## SUPPLIED RECORDS
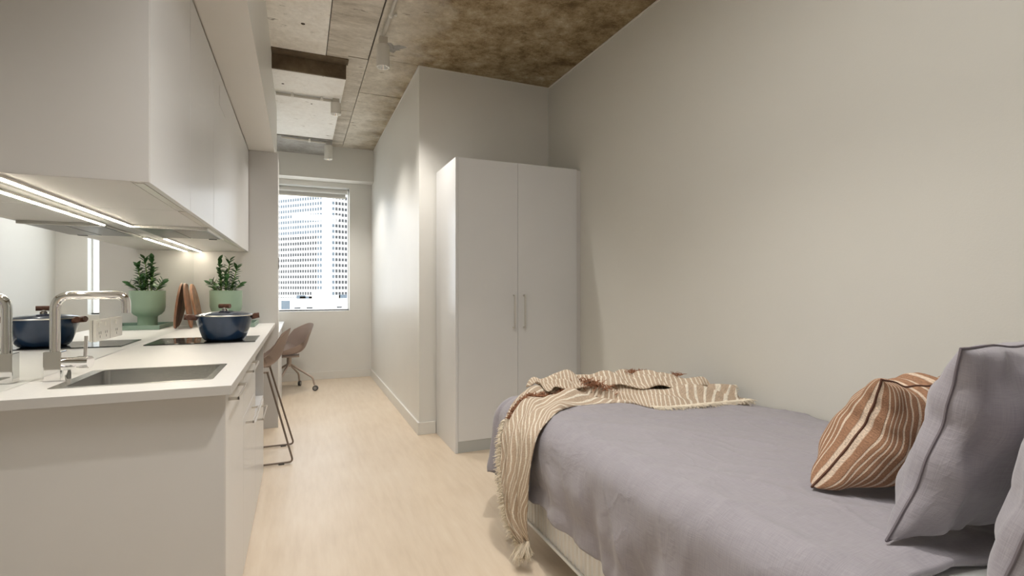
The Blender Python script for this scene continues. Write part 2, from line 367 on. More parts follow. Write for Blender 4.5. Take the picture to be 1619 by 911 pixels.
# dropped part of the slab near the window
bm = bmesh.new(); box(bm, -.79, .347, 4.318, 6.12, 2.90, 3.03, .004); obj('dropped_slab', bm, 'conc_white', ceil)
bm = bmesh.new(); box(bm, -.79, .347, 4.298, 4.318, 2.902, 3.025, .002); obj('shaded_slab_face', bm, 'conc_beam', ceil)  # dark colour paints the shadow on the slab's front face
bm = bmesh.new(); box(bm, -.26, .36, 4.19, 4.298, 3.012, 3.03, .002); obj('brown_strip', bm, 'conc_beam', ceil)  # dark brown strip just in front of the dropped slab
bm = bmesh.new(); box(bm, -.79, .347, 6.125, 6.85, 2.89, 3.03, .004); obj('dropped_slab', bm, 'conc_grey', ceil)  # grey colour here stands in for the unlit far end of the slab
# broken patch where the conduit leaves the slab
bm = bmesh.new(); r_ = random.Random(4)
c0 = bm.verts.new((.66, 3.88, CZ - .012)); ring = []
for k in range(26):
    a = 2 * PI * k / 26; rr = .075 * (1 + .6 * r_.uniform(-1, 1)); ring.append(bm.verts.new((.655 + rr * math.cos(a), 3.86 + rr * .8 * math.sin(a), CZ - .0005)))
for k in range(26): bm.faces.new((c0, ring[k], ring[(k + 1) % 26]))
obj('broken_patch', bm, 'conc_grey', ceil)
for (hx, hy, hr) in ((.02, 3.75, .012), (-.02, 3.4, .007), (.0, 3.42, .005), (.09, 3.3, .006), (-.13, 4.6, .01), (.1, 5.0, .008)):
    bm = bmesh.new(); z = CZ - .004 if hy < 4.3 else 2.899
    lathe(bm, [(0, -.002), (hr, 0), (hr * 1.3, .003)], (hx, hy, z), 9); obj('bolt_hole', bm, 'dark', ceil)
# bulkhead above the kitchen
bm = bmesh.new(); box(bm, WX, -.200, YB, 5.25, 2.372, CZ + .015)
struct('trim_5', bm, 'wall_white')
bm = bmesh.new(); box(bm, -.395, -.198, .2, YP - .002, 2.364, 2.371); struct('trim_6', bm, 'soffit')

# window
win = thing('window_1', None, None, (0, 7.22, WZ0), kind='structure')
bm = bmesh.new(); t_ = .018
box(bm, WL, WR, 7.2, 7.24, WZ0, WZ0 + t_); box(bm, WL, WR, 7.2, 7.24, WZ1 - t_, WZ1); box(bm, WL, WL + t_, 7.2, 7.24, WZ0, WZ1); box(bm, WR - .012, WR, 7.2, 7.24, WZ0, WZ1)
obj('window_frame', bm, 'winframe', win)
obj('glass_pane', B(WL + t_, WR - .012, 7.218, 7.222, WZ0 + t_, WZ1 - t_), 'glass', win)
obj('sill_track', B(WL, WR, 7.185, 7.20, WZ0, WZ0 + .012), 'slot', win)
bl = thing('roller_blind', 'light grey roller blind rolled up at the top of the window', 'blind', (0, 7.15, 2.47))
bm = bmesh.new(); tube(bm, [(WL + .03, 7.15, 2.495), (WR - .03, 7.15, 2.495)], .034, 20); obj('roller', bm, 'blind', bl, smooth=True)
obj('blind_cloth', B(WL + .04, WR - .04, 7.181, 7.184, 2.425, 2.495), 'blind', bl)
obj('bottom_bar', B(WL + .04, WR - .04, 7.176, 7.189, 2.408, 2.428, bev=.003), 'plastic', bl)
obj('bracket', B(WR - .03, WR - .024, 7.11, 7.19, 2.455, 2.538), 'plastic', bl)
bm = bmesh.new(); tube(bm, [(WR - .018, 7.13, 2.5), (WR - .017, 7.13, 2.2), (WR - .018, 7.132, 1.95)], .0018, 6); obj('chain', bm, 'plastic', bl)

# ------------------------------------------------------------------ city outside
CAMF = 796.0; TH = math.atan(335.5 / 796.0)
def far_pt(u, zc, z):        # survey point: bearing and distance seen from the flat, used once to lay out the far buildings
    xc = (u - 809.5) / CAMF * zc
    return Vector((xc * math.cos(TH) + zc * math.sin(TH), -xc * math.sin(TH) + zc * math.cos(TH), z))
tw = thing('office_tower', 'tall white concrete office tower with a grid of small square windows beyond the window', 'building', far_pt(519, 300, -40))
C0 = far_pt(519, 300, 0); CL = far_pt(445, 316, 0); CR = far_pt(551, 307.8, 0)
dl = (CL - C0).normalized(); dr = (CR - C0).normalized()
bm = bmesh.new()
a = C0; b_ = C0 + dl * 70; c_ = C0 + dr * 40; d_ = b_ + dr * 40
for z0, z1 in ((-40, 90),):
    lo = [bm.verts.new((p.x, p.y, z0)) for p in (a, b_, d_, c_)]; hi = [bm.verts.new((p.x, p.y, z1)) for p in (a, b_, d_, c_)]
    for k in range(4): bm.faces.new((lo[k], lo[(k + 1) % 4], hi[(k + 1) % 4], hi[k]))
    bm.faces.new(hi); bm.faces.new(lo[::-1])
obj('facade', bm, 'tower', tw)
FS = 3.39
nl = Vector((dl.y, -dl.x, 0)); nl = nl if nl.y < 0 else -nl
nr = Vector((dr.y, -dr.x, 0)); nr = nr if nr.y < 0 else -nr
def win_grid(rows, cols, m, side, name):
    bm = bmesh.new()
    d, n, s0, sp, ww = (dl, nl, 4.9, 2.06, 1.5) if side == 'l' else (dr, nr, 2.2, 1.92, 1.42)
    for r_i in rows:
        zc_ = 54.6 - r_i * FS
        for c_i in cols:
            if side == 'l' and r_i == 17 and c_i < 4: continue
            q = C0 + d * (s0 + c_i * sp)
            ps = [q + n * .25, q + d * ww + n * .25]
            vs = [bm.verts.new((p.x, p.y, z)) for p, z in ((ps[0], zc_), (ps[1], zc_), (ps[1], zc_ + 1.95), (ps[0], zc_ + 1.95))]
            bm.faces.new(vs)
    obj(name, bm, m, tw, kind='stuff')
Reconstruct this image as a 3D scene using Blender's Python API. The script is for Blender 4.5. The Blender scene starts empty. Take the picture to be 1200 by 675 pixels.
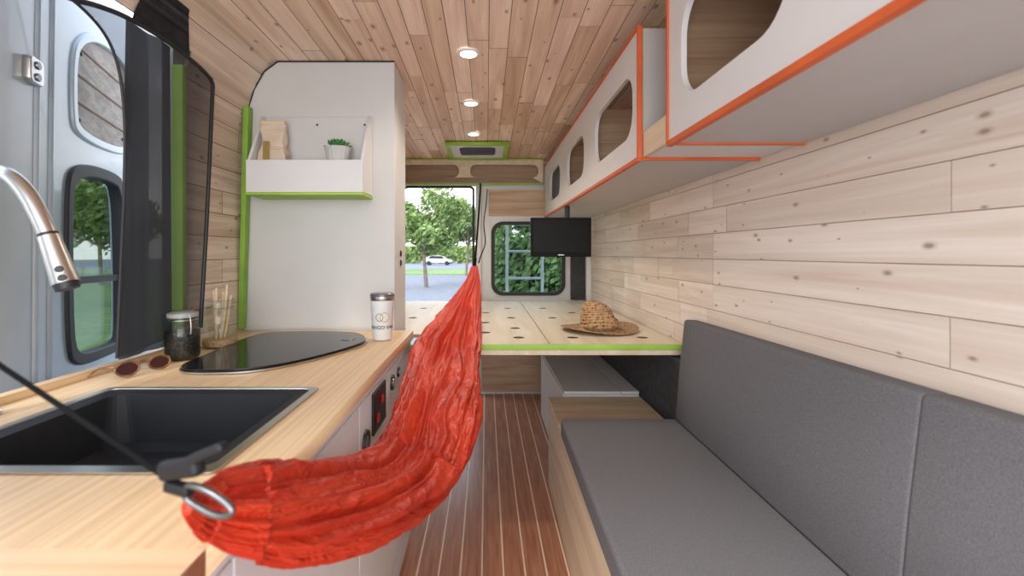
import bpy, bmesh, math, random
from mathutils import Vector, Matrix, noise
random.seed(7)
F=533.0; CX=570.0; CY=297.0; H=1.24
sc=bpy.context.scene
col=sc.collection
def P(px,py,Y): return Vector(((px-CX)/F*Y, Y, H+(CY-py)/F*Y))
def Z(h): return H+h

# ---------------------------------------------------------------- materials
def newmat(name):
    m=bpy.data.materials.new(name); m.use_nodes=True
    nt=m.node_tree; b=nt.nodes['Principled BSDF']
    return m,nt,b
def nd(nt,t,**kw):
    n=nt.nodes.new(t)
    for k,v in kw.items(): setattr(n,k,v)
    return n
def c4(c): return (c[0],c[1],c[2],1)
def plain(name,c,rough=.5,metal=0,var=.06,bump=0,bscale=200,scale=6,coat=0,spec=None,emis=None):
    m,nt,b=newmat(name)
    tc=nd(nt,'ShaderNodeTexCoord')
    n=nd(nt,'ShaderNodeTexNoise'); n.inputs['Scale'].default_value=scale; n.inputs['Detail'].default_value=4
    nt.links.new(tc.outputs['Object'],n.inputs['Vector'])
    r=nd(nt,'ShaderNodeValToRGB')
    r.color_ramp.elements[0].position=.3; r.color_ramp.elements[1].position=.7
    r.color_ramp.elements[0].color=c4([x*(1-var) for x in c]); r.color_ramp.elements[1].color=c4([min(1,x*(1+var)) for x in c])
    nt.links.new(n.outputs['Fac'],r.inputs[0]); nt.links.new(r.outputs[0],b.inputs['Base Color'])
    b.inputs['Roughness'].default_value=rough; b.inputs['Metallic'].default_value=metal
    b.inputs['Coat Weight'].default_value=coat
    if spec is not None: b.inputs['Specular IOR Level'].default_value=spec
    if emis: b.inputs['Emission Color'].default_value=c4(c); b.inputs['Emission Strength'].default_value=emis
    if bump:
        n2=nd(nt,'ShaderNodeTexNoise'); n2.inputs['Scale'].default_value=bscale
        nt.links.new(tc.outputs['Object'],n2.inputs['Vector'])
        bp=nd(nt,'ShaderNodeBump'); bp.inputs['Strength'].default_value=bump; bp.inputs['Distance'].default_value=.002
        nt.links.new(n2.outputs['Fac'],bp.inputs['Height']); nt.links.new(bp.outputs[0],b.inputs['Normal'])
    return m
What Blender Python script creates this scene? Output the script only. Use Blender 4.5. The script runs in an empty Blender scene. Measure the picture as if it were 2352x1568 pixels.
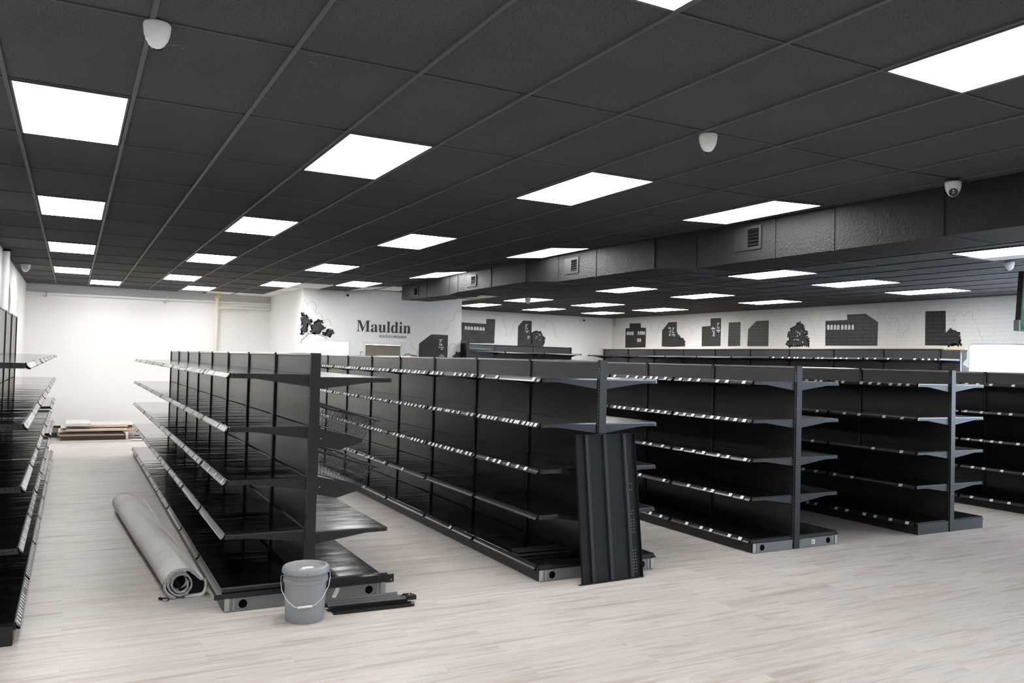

## SET EXERCISE
Repeat only what lies between the start of the data and the end of the line containing "bm = bmesh.new(); box(bm, -.395, -.198, .2, YP", exactly, with pictures left out.

## RESPONSE TO THE TASK
The Blender Python script for this scene continues. Write part 2, from line 367 on. More parts follow. Write for Blender 4.5. Take the picture to be 1619 by 911 pixels.
# dropped part of the slab near the window
bm = bmesh.new(); box(bm, -.79, .347, 4.318, 6.12, 2.90, 3.03, .004); obj('dropped_slab', bm, 'conc_white', ceil)
bm = bmesh.new(); box(bm, -.79, .347, 4.298, 4.318, 2.902, 3.025, .002); obj('shaded_slab_face', bm, 'conc_beam', ceil)  # dark colour paints the shadow on the slab's front face
bm = bmesh.new(); box(bm, -.26, .36, 4.19, 4.298, 3.012, 3.03, .002); obj('brown_strip', bm, 'conc_beam', ceil)  # dark brown strip just in front of the dropped slab
bm = bmesh.new(); box(bm, -.79, .347, 6.125, 6.85, 2.89, 3.03, .004); obj('dropped_slab', bm, 'conc_grey', ceil)  # grey colour here stands in for the unlit far end of the slab
# broken patch where the conduit leaves the slab
bm = bmesh.new(); r_ = random.Random(4)
c0 = bm.verts.new((.66, 3.88, CZ - .012)); ring = []
for k in range(26):
    a = 2 * PI * k / 26; rr = .075 * (1 + .6 * r_.uniform(-1, 1)); ring.append(bm.verts.new((.655 + rr * math.cos(a), 3.86 + rr * .8 * math.sin(a), CZ - .0005)))
for k in range(26): bm.faces.new((c0, ring[k], ring[(k + 1) % 26]))
obj('broken_patch', bm, 'conc_grey', ceil)
for (hx, hy, hr) in ((.02, 3.75, .012), (-.02, 3.4, .007), (.0, 3.42, .005), (.09, 3.3, .006), (-.13, 4.6, .01), (.1, 5.0, .008)):
    bm = bmesh.new(); z = CZ - .004 if hy < 4.3 else 2.899
    lathe(bm, [(0, -.002), (hr, 0), (hr * 1.3, .003)], (hx, hy, z), 9); obj('bolt_hole', bm, 'dark', ceil)
# bulkhead above the kitchen
bm = bmesh.new(); box(bm, WX, -.200, YB, 5.25, 2.372, CZ + .015)
struct('trim_5', bm, 'wall_white')
bm = bmesh.new(); box(bm, -.395, -.198, .2, YP - .002, 2.364, 2.371); struct('trim_6', bm, 'soffit')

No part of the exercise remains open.